YOUR TASK:
Repeat the data word for word. Do not include the pictures.
>> BEGIN DATA ENTRIES
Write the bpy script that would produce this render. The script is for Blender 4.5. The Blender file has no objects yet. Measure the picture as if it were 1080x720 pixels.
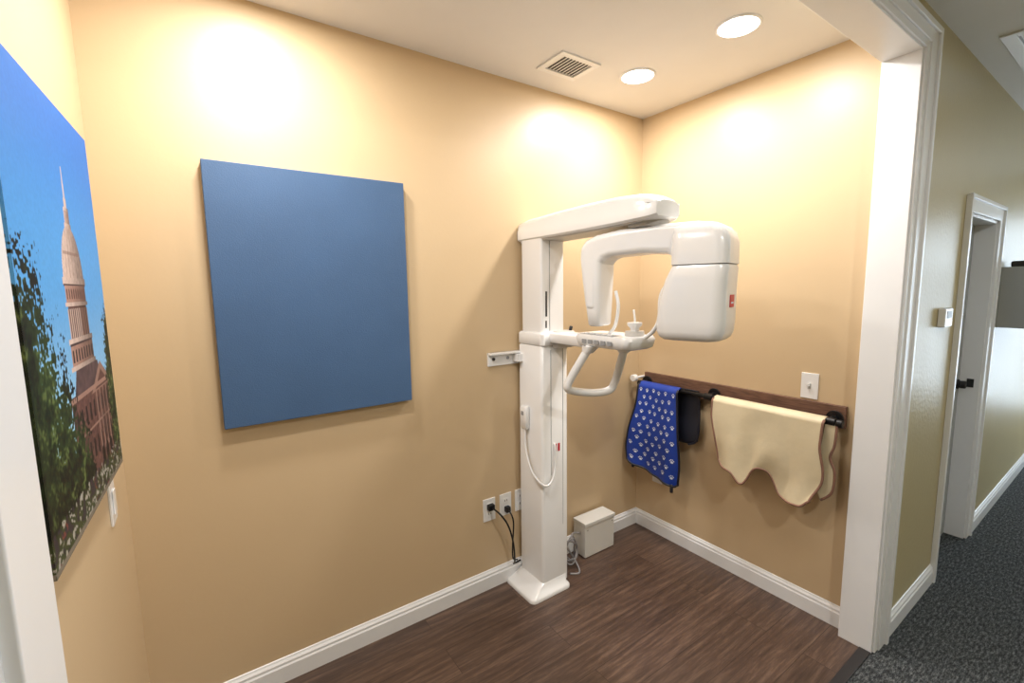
import bpy, bmesh, math, random
import numpy as np
from mathutils import Matrix, Vector
random.seed(3)
SC=bpy.context.scene; COL=SC.collection
X0,X1,Y1,H,YH,YI=-0.235,2.283,1.891,2.539,0.587,0.705

def lin(c):
    return tuple((v/255/12.92 if v/255<=.04045 else ((v/255+.055)/1.055)**2.4) for v in c)+(1,)
# ---------------- materials ----------------
def mat(name,rgb,rough=.5,metal=0,noise=0,nscale=8,bump=0,bscale=60,coat=0,spec=None,stretch=None):
    m=bpy.data.materials.new(name); m.use_nodes=True; nt=m.node_tree; b=nt.nodes['Principled BSDF']
    c=lin(rgb); b.inputs['Base Color'].default_value=c
    b.inputs['Roughness'].default_value=rough; b.inputs['Metallic'].default_value=metal
    if coat: b.inputs['Coat Weight'].default_value=coat; b.inputs['Coat Roughness'].default_value=.15
    if spec is not None: b.inputs['Specular IOR Level'].default_value=spec
    tc=nt.nodes.new('ShaderNodeTexCoord'); mp=nt.nodes.new('ShaderNodeMapping')
    nt.links.new(tc.outputs['Object'],mp.inputs['Vector'])
    if stretch: mp.inputs['Scale'].default_value=stretch
    n=nt.nodes.new('ShaderNodeTexNoise'); n.inputs['Scale'].default_value=nscale; n.inputs['Detail'].default_value=4
    nt.links.new(mp.outputs[0],n.inputs['Vector'])
    r=nt.nodes.new('ShaderNodeValToRGB'); k=noise if noise else .02
    r.color_ramp.elements[0].position=.3; r.color_ramp.elements[1].position=.7
    r.color_ramp.elements[0].color=tuple(v*(1-k) for v in c[:3])+(1,)
    r.color_ramp.elements[1].color=tuple(min(1,v*(1+k)) for v in c[:3])+(1,)
    nt.links.new(n.outputs['Fac'],r.inputs['Fac']); nt.links.new(r.outputs['Color'],b.inputs['Base Color'])
    if bump:
        n2=nt.nodes.new('ShaderNodeTexNoise'); n2.inputs['Scale'].default_value=bscale; n2.inputs['Detail'].default_value=3
        nt.links.new(tc.outputs['Object'],n2.inputs['Vector'])
        bp=nt.nodes.new('ShaderNodeBump'); bp.inputs['Strength'].default_value=bump; bp.inputs['Distance'].default_value=.004
        nt.links.new(n2.outputs['Fac'],bp.inputs['Height']); nt.links.new(bp.outputs[0],b.inputs['Normal'])
    return m
def emis(name,rgb,s):
    m=bpy.data.materials.new(name); m.use_nodes=True; nt=m.node_tree; nt.nodes.clear()
    e=nt.nodes.new('ShaderNodeEmission'); e.inputs[0].default_value=lin(rgb); e.inputs[1].default_value=s
    o=nt.nodes.new('ShaderNodeOutputMaterial'); nt.links.new(e.outputs[0],o.inputs[0]); return m
WALL=mat('tan_paint',(207,182,146),.40,noise=.01,nscale=3,bump=.06,bscale=70)
WALLH=mat('tan_paint_textured_cool_lit',(190,176,134),.38,noise=.015,nscale=3,bump=.4,bscale=60)  # same paint as the alcove; cooler, dimmer hall light mixed into the colour
CEIL=mat('ceiling_paint',(232,231,230),.8,noise=.01,bump=.05,bscale=120)
TRIM=mat('white_trim_paint',(236,237,239),.3,noise=.01)
PLAS=mat('white_gloss_plastic',(234,234,234),.25,noise=.01,coat=.3)
PLAS2=mat('warm_grey_plastic',(188,184,178),.35,noise=.01)
GREY=mat('grey_plastic',(150,152,155),.4,noise=.02)
DARK=mat('dark_gap',(35,35,36),.6)
BLACK=mat('black_iron',(22,22,24),.4,metal=.3,noise=.1,nscale=30)
RED=mat('red_label',(200,25,45),.4)
BLUEP=mat('blue_canvas_paint',(64,94,132),.6,noise=.05,nscale=5,bump=.25,bscale=260)
CANV=mat('canvas_edge',(225,222,215),.8,noise=.03)
WOOD=mat('stained_board_wood',(108,78,62),.6,noise=.4,nscale=14,bump=.3,bscale=40,stretch=(6,1,12))
CLOTHB=mat('royal_blue_vinyl',(26,62,160),.45,noise=.08,nscale=20,bump=.3,bscale=25)
CLOTHK=mat('black_vinyl',(26,28,40),.5,noise=.1,nscale=20)
CLOTHW=mat('white_paw_print',(220,228,246),.5)
CLOTHT=mat('beige_vinyl',(224,210,178),.5,noise=.05,nscale=10,bump=.5,bscale=14)
BIND=mat('tan_pink_binding',(142,106,90),.6,noise=.06,nscale=30)
BOXM=mat('white_enamel_box',(226,225,220),.4,noise=.02)
CABG=mat('grey_cable',(150,148,150),.5)
DOORM=mat('grey_door_paint',(166,170,172),.4,noise=.02)
CHROME=mat('brushed_metal',(170,168,160),.3,metal=1)
STRIP=mat('transition_strip',(42,38,38),.5)
LITE=emis('lamp_diffuser',(255,250,242),9)

def floor_mat():
    m=bpy.data.materials.new('dark_wood_laminate'); m.use_nodes=True; nt=m.node_tree; b=nt.nodes['Principled BSDF']; L=nt.links.new
    tc=nt.nodes.new('ShaderNodeTexCoord')
    br=nt.nodes.new('ShaderNodeTexBrick'); br.inputs['Scale'].default_value=1; br.offset=.37
    br.inputs['Brick Width'].default_value=1.22; br.inputs['Row Height'].default_value=.15
    br.inputs['Mortar Size'].default_value=.0010; br.inputs['Mortar Smooth'].default_value=.3
    br.inputs['Color1'].default_value=(.0,.0,.0,1); br.inputs['Color2'].default_value=(1,1,1,1); br.inputs['Mortar'].default_value=(0.5,.5,.5,1)
    L(tc.outputs['Object'],br.inputs['Vector'])
    mp=nt.nodes.new('ShaderNodeMapping'); mp.inputs['Scale'].default_value=(1.8,24,1)
    add=nt.nodes.new('ShaderNodeVectorMath'); add.operation='MULTIPLY_ADD'
    L(br.outputs['Color'],add.inputs[0]); add.inputs[1].default_value=(7,3,5); L(tc.outputs['Object'],add.inputs[2])
    L(add.outputs[0],mp.inputs['Vector'])
    n=nt.nodes.new('ShaderNodeTexNoise'); n.inputs['Scale'].default_value=2.0; n.inputs['Detail'].default_value=10; n.inputs['Roughness'].default_value=.75; n.inputs['Distortion'].default_value=.3
    L(mp.outputs[0],n.inputs['Vector'])
    r=nt.nodes.new('ShaderNodeValToRGB'); e=r.color_ramp.elements
    e[0].position=.28; e[0].color=lin((54,41,36)); e[1].position=.78; e[1].color=lin((130,106,90))
    x=e.new(.5); x.color=lin((86,67,57))
    L(n.outputs['Fac'],r.inputs['Fac'])
    hv=nt.nodes.new('ShaderNodeHueSaturation'); L(r.outputs[0],hv.inputs['Color'])
    mr=nt.nodes.new('ShaderNodeMapRange'); mr.inputs[3].default_value=.88; mr.inputs[4].default_value=1.12
    L(br.outputs['Color'],mr.inputs[0]); L(mr.outputs[0],hv.inputs['Value'])
    mx=nt.nodes.new('ShaderNodeMix'); mx.data_type='RGBA'; L(br.outputs['Fac'],mx.inputs[0]); L(hv.outputs[0],mx.inputs[6]); mx.inputs[7].default_value=lin((42,32,28))
    L(mx.outputs[2],b.inputs['Base Color'])
    b.inputs['Roughness'].default_value=.38
    bp=nt.nodes.new('ShaderNodeBump'); bp.inputs['Strength'].default_value=.15; bp.inputs['Distance'].default_value=.002
    L(n.outputs['Fac'],bp.inputs['Height']); L(bp.outputs[0],b.inputs['Normal'])
    return m
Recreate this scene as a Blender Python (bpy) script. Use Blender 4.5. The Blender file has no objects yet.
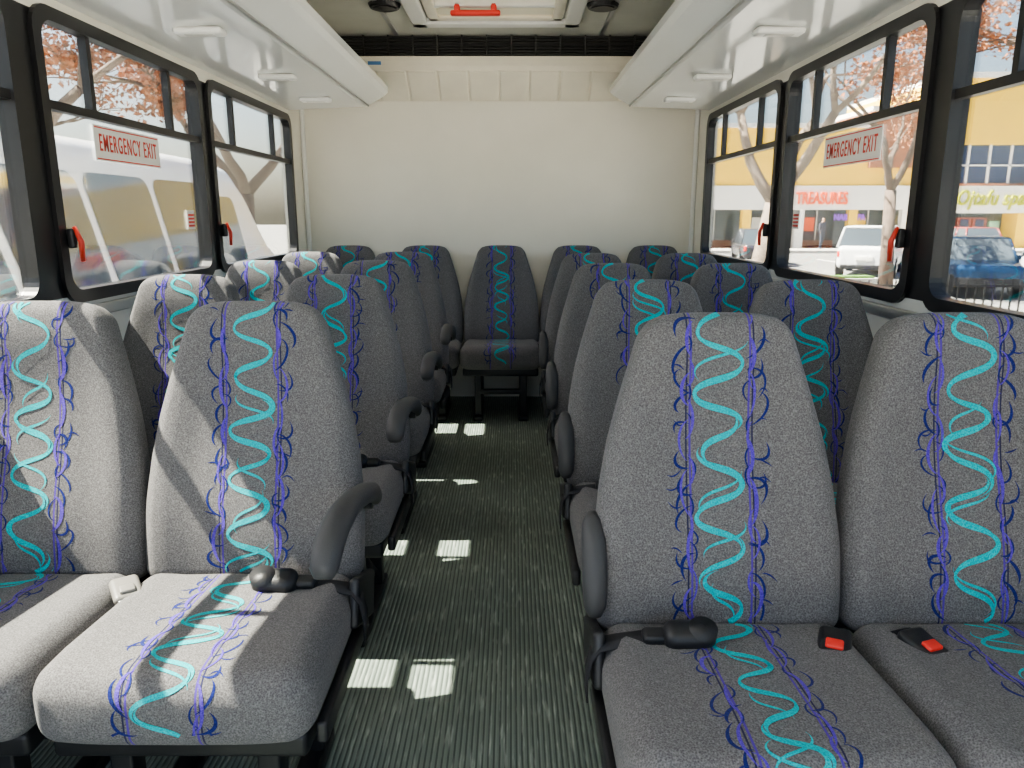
>> END DATA ENTRIES
PROBLEM SOLUTION:
Write the bpy script that would produce this render. The script is for Blender 4.5. The Blender file has no objects yet. Measure the picture as if it were 1080x720 pixels.
import bpy, bmesh, math, random
import numpy as np
from mathutils import Matrix, Vector
random.seed(3)
SC=bpy.context.scene; COL=SC.collection
X0,X1,Y1,H,YH,YI=-0.235,2.283,1.891,2.539,0.587,0.705

def lin(c):
    return tuple((v/255/12.92 if v/255<=.04045 else ((v/255+.055)/1.055)**2.4) for v in c)+(1,)
# ---------------- materials ----------------
def mat(name,rgb,rough=.5,metal=0,noise=0,nscale=8,bump=0,bscale=60,coat=0,spec=None,stretch=None):
    m=bpy.data.materials.new(name); m.use_nodes=True; nt=m.node_tree; b=nt.nodes['Principled BSDF']
    c=lin(rgb); b.inputs['Base Color'].default_value=c
    b.inputs['Roughness'].default_value=rough; b.inputs['Metallic'].default_value=metal
    if coat: b.inputs['Coat Weight'].default_value=coat; b.inputs['Coat Roughness'].default_value=.15
    if spec is not None: b.inputs['Specular IOR Level'].default_value=spec
    tc=nt.nodes.new('ShaderNodeTexCoord'); mp=nt.nodes.new('ShaderNodeMapping')
    nt.links.new(tc.outputs['Object'],mp.inputs['Vector'])
    if stretch: mp.inputs['Scale'].default_value=stretch
    n=nt.nodes.new('ShaderNodeTexNoise'); n.inputs['Scale'].default_value=nscale; n.inputs['Detail'].default_value=4
    nt.links.new(mp.outputs[0],n.inputs['Vector'])
    r=nt.nodes.new('ShaderNodeValToRGB'); k=noise if noise else .02
    r.color_ramp.elements[0].position=.3; r.color_ramp.elements[1].position=.7
    r.color_ramp.elements[0].color=tuple(v*(1-k) for v in c[:3])+(1,)
    r.color_ramp.elements[1].color=tuple(min(1,v*(1+k)) for v in c[:3])+(1,)
    nt.links.new(n.outputs['Fac'],r.inputs['Fac']); nt.links.new(r.outputs['Color'],b.inputs['Base Color'])
    if bump:
        n2=nt.nodes.new('ShaderNodeTexNoise'); n2.inputs['Scale'].default_value=bscale; n2.inputs['Detail'].default_value=3
        nt.links.new(tc.outputs['Object'],n2.inputs['Vector'])
        bp=nt.nodes.new('ShaderNodeBump'); bp.inputs['Strength'].default_value=bump; bp.inputs['Distance'].default_value=.004
        nt.links.new(n2.outputs['Fac'],bp.inputs['Height']); nt.links.new(bp.outputs[0],b.inputs['Normal'])
    return m
def emis(name,rgb,s):
    m=bpy.data.materials.new(name); m.use_nodes=True; nt=m.node_tree; nt.nodes.clear()
    e=nt.nodes.new('ShaderNodeEmission'); e.inputs[0].default_value=lin(rgb); e.inputs[1].default_value=s
    o=nt.nodes.new('ShaderNodeOutputMaterial'); nt.links.new(e.outputs[0],o.inputs[0]); return m
WALL=mat('tan_paint',(207,182,146),.40,noise=.01,nscale=3,bump=.06,bscale=70)
WALLH=mat('tan_paint_textured_cool_lit',(190,176,134),.38,noise=.015,nscale=3,bump=.4,bscale=60)  # same paint as the alcove; cooler, dimmer hall light mixed into the colour
CEIL=mat('ceiling_paint',(232,231,230),.8,noise=.01,bump=.05,bscale=120)
TRIM=mat('white_trim_paint',(236,237,239),.3,noise=.01)
PLAS=mat('white_gloss_plastic',(234,234,234),.25,noise=.01,coat=.3)
PLAS2=mat('warm_grey_plastic',(188,184,178),.35,noise=.01)
GREY=mat('grey_plastic',(150,152,155),.4,noise=.02)
DARK=mat('dark_gap',(35,35,36),.6)
BLACK=mat('black_iron',(22,22,24),.4,metal=.3,noise=.1,nscale=30)
RED=mat('red_label',(200,25,45),.4)
BLUEP=mat('blue_canvas_paint',(64,94,132),.6,noise=.05,nscale=5,bump=.25,bscale=260)
CANV=mat('canvas_edge',(225,222,215),.8,noise=.03)
WOOD=mat('stained_board_wood',(108,78,62),.6,noise=.4,nscale=14,bump=.3,bscale=40,stretch=(6,1,12))
CLOTHB=mat('royal_blue_vinyl',(26,62,160),.45,noise=.08,nscale=20,bump=.3,bscale=25)
CLOTHK=mat('black_vinyl',(26,28,40),.5,noise=.1,nscale=20)
CLOTHW=mat('white_paw_print',(220,228,246),.5)
CLOTHT=mat('beige_vinyl',(224,210,178),.5,noise=.05,nscale=10,bump=.5,bscale=14)
BIND=mat('tan_pink_binding',(142,106,90),.6,noise=.06,nscale=30)
BOXM=mat('white_enamel_box',(226,225,220),.4,noise=.02)
CABG=mat('grey_cable',(150,148,150),.5)
DOORM=mat('grey_door_paint',(166,170,172),.4,noise=.02)
CHROME=mat('brushed_metal',(170,168,160),.3,metal=1)
STRIP=mat('transition_strip',(42,38,38),.5)
LITE=emis('lamp_diffuser',(255,250,242),9)

def floor_mat():
    m=bpy.data.materials.new('dark_wood_laminate'); m.use_nodes=True; nt=m.node_tree; b=nt.nodes['Principled BSDF']; L=nt.links.new
    tc=nt.nodes.new('ShaderNodeTexCoord')
    br=nt.nodes.new('ShaderNodeTexBrick'); br.inputs['Scale'].default_value=1; br.offset=.37
    br.inputs['Brick Width'].default_value=1.22; br.inputs['Row Height'].default_value=.15
    br.inputs['Mortar Size'].default_value=.0010; br.inputs['Mortar Smooth'].default_value=.3
    br.inputs['Color1'].default_value=(.0,.0,.0,1); br.inputs['Color2'].default_value=(1,1,1,1); br.inputs['Mortar'].default_value=(0.5,.5,.5,1)
    L(tc.outputs['Object'],br.inputs['Vector'])
    mp=nt.nodes.new('ShaderNodeMapping'); mp.inputs['Scale'].default_value=(1.8,24,1)
    add=nt.nodes.new('ShaderNodeVectorMath'); add.operation='MULTIPLY_ADD'
    L(br.outputs['Color'],add.inputs[0]); add.inputs[1].default_value=(7,3,5); L(tc.outputs['Object'],add.inputs[2])
    L(add.outputs[0],mp.inputs['Vector'])
    n=nt.nodes.new('ShaderNodeTexNoise'); n.inputs['Scale'].default_value=2.0; n.inputs['Detail'].default_value=10; n.inputs['Roughness'].default_value=.75; n.inputs['Distortion'].default_value=.3
    L(mp.outputs[0],n.inputs['Vector'])
    r=nt.nodes.new('ShaderNodeValToRGB'); e=r.color_ramp.elements
    e[0].position=.28; e[0].color=lin((54,41,36)); e[1].position=.78; e[1].color=lin((130,106,90))
    x=e.new(.5); x.color=lin((86,67,57))
    L(n.outputs['Fac'],r.inputs['Fac'])
    hv=nt.nodes.new('ShaderNodeHueSaturation'); L(r.outputs[0],hv.inputs['Color'])
    mr=nt.nodes.new('ShaderNodeMapRange'); mr.inputs[3].default_value=.88; mr.inputs[4].default_value=1.12
    L(br.outputs['Color'],mr.inputs[0]); L(mr.outputs[0],hv.inputs['Value'])
    mx=nt.nodes.new('ShaderNodeMix'); mx.data_type='RGBA'; L(br.outputs['Fac'],mx.inputs[0]); L(hv.outputs[0],mx.inputs[6]); mx.inputs[7].default_value=lin((42,32,28))
    L(mx.outputs[2],b.inputs['Base Color'])
    b.inputs['Roughness'].default_value=.38
    bp=nt.nodes.new('ShaderNodeBump'); bp.inputs['Strength'].default_value=.15; bp.inputs['Distance'].default_value=.002
    L(n.outputs['Fac'],bp.inputs['Height']); L(bp.outputs[0],b.inputs['Normal'])
    return m
Recreate this scene as a Blender Python (bpy) script. Use Blender 4.5. The Blender file has no objects yet.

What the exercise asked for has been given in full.